Some OS provide a writer or reader semaphore which is more performant than a plain old mutex.
Here's my take on the question.
You have two or more threads running that write to a variable...like a status flag or something, where you only want to know if one or more of them was true. Then in another part of the code (after the threads complete) you want to check and see if at least on thread set that status... for example
bool flag = false
threadContainer tc
threadInputs inputs
check(input)
{
...do stuff to input
if(success)
flag = true
}
start multiple threads
foreach(i in inputs)
t = startthread(check, i)
tc.add(t) // Keep track of all the threads started
foreach(t in tc)
t.join( ) // Wait until each thread is done
if(flag)
print "One of the threads were successful"
else
print "None of the threads were successful"
I believe the above code would be OK, assuming you're fine with not knowing which thread set the status to true, and you can wait for all the multi-threaded stuff to finish before reading that flag. I could be wrong though.
If the operation is atomic, you should be able to get by just fine. But I wouldn't do that in practice. It is better just to acquire a lock on the object and write the value.
Assuming that property will never be assigned anything other than 11, then I don't see a reason for assigment in the first place. Just make it a constant then.
Assigment only makes sense when you intend to change the value unless the act of assigment itself has other side effects - like volatile writes have memory visibility side-effects in Java. And if you change state shared between multiple threads, then you need to synchronize or otherwise "handle" the problem of concurrency.

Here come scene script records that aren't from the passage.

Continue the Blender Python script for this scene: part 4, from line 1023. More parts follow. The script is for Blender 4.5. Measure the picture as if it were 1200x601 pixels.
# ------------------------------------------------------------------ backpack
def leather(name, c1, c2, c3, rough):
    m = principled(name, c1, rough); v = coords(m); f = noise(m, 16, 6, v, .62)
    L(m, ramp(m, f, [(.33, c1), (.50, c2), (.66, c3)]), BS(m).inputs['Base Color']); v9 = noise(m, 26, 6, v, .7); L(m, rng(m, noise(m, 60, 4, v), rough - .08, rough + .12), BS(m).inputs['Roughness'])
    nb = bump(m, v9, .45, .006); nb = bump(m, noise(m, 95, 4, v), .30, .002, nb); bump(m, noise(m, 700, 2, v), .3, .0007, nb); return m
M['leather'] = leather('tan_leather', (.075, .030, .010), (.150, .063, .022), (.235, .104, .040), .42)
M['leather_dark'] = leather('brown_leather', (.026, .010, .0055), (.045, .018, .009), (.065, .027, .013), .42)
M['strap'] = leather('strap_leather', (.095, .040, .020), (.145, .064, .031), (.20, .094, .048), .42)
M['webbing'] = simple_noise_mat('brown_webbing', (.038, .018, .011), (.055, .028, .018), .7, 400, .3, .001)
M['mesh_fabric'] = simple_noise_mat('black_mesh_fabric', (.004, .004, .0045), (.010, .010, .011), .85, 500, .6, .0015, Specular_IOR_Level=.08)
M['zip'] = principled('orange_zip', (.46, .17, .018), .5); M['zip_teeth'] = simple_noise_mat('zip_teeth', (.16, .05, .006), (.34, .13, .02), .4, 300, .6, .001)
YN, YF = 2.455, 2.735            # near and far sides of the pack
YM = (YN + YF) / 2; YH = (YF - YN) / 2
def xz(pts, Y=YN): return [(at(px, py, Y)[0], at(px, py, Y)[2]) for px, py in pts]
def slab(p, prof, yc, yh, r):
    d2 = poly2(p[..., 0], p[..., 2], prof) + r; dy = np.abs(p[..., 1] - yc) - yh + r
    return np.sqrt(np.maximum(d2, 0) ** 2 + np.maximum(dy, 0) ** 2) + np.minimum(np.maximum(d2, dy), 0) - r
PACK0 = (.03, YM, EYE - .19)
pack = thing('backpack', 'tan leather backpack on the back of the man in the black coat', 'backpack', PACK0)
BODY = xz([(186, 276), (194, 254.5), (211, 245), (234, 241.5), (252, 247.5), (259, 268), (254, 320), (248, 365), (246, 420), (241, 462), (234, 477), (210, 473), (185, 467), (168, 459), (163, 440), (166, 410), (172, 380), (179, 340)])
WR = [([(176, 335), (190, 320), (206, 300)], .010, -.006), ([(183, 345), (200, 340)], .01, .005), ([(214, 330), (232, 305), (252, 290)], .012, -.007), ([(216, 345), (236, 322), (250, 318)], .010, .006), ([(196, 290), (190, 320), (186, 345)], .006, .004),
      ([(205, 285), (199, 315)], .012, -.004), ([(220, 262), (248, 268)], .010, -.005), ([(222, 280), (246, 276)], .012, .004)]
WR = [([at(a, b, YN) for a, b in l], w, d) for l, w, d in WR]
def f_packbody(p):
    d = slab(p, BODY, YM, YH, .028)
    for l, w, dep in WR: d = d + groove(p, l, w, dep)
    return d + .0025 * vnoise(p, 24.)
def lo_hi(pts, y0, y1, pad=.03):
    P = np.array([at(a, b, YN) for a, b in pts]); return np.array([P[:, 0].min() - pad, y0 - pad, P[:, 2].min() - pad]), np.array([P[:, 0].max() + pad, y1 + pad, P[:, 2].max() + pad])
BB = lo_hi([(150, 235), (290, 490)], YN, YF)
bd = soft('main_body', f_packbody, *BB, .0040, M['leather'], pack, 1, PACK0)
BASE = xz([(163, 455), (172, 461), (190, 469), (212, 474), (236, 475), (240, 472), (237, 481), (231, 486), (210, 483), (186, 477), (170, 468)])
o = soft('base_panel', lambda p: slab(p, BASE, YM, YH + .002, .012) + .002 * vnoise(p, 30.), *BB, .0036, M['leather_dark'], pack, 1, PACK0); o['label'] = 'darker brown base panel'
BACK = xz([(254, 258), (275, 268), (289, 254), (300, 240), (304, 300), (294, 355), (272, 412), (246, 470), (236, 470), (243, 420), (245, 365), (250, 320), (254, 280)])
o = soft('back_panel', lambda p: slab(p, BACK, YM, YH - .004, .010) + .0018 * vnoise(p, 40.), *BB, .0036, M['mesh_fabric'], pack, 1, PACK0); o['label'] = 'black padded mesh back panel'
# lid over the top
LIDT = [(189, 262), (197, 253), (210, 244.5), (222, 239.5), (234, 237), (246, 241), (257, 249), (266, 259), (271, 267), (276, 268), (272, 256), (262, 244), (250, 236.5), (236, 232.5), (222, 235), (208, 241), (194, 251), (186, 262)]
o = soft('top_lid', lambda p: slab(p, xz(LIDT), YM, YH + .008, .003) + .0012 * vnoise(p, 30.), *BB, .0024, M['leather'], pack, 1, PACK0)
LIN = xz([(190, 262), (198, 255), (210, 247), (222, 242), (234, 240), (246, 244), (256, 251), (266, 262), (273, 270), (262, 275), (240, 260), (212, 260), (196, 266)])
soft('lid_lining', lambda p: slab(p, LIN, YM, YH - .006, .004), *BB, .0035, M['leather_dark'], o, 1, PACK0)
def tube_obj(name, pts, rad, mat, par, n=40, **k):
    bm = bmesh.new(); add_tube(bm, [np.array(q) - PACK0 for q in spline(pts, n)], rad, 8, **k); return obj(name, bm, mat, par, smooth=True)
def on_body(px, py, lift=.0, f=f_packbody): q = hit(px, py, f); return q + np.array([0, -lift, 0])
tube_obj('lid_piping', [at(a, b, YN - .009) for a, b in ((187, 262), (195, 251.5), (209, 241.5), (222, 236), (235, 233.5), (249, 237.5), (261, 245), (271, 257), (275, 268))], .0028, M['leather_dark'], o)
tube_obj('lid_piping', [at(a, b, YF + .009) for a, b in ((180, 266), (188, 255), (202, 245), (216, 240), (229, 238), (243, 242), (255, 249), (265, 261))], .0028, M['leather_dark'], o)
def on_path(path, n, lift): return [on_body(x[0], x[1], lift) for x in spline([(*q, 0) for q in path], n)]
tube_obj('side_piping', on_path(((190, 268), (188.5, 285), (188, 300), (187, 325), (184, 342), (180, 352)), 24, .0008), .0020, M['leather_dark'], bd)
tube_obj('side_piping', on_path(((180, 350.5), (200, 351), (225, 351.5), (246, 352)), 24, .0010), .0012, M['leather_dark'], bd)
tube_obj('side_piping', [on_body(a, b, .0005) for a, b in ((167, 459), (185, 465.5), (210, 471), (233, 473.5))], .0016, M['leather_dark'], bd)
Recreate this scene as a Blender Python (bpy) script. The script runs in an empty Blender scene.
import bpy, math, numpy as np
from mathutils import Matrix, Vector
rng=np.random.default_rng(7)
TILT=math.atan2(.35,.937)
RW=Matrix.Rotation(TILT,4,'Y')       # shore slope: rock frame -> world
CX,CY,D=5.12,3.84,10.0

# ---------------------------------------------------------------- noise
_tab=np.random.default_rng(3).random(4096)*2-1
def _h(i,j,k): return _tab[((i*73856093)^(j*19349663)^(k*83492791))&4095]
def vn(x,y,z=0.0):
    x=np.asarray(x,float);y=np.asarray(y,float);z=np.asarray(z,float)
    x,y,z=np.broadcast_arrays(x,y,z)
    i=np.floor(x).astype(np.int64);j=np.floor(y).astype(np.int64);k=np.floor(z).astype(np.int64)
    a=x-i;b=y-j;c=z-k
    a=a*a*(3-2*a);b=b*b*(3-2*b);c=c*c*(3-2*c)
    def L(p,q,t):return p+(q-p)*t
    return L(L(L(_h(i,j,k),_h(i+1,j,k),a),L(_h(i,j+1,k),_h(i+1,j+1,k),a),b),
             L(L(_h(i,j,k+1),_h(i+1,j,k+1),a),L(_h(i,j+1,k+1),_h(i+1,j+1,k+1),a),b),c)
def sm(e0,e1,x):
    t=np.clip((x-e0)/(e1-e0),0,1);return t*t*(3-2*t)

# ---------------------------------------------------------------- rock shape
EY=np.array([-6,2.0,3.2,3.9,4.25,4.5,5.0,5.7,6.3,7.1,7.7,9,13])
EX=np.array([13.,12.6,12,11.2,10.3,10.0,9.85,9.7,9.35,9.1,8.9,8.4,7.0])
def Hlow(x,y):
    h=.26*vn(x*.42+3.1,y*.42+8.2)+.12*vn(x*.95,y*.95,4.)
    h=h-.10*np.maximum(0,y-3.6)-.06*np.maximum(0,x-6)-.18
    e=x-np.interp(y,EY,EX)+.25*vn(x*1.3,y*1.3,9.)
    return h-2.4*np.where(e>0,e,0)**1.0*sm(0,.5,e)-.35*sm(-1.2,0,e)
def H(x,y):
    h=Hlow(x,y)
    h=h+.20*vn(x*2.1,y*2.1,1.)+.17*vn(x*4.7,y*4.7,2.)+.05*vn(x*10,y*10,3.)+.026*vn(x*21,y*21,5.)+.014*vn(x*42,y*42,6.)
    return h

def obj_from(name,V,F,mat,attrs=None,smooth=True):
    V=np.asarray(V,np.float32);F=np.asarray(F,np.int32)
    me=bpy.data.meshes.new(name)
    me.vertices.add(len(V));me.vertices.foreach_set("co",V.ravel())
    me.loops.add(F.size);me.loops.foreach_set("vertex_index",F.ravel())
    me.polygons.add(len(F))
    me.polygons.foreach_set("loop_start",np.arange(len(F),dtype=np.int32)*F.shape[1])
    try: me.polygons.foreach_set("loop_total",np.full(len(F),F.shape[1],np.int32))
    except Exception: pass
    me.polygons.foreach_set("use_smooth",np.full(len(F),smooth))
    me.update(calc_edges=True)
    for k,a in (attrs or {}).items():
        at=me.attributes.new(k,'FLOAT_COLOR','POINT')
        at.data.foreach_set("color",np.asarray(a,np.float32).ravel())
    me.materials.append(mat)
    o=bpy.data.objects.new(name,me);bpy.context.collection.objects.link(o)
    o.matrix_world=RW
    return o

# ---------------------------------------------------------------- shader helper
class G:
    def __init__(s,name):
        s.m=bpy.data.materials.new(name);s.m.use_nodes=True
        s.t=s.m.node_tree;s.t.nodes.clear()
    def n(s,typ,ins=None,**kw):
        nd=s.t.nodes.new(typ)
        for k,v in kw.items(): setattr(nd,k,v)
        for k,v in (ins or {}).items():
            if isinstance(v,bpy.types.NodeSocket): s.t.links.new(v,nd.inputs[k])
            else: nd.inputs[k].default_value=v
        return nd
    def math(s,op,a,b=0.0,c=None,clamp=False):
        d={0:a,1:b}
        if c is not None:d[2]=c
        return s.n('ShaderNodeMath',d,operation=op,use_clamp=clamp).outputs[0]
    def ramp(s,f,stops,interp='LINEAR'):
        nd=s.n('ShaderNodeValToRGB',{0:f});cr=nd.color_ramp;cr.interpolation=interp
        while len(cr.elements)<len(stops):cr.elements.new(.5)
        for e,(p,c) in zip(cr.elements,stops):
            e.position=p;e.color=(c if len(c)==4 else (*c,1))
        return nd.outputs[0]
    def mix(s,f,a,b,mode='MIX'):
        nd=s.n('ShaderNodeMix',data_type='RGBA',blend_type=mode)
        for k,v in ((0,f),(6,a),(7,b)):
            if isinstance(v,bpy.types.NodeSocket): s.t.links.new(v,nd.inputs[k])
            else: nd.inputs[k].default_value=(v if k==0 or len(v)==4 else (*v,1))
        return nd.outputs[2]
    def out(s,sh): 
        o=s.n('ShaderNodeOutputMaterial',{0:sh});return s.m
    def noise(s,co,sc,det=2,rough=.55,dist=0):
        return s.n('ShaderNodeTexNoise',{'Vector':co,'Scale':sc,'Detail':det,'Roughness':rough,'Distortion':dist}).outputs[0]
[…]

When you assign a value, without proper synchronization, to some state shared between multiple threads, then there's no guarantees for when the other threads will see that change. And no visibility guarantees means that it it possible that the other threads will never see the assignt.
Compilers, JITs, CPU caches. They're all trying to make your code run as fast as possible, and if you don't make any explicit requirements for memory visibility, then they will take advantage of that. If not on your machine, then somebody elses.